If this sounds worryingly like a classic fairy tale of the type that ends "and they all lived happily ever after", perhaps it is because Sesame was the password that poor Ali Baba discovered; it gained him entrance to the cave containing undreamed-of riches. But as in all fairy stories, the path leading to "happy ever after" is a hard one.

So to get back to earth - while continuing to take advantage of storytelling - we return to the train analogy: the imagery it evokes has interesting parallels with what is happening. The SES train, as it moves away, has two locomotives pulling it: the European Commission and Eurocontrol. And there are two pushing it - the manufacturers and the service users. Between the locomotive units, the train is composed of a rag-bag of disparate rolling stock, ranging from quite smart carriages - but with fading livery - to ancient cattle trucks and coal wagons, some of them with their brakes partially applied. These are Europe's ANSPs. The only thing they have in common is that they are on the same track. But what have we here? A few kilometres out of the station the track runs out. There are teams of engineers frantically laying new track across formerly untravelled territory, but the train is catching them up...
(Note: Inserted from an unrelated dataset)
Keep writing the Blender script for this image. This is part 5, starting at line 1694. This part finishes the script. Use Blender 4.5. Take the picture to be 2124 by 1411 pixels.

And that is how it is. To complete the railway analogy, the track represents the regulatory system that should provide commonality of direction and standards. And it is true that this has not yet been laid - except for the part near the station, most of which already existed.

Enough of railways. An example of the problems that have yet to ambush progress is the ongoing process of defining what Eurocontrol calls the "building blocks" of the new SES - the "functional airspace block" (FAB). This is a block of airspace designed with only one consideration: it is a sector that, in any given part of the sky, will be the most efficient shape for air traffic management. Out go considerations like national borders, sovereign airspace, and flight information regions based on national control. But also out with the old nationally based airspace delineations goes the old system for deciding who is responsible for regulating, overseeing and applying law in given parts of the sky. Since many FABs will encompass more than one country, the issue is real.

So who will be the legal safety and standards overseer for the SES? There can only be one. Eurocontrol is not a regulator, it is a forum of expertise and policy facilitation. The European Commission may be a lawmaker but it does not have ATM expertise. The clear answer is that it must be the European Aviation Safety Agency (EASA), the Commission's delegated agency for safety oversight. The only problem is that EASA is new and under-resourced for its existing tasks. It must be provided with the resources to take on this task as well, even if that cannot be done overnight. Otherwise the SES will not get to live happily ever after.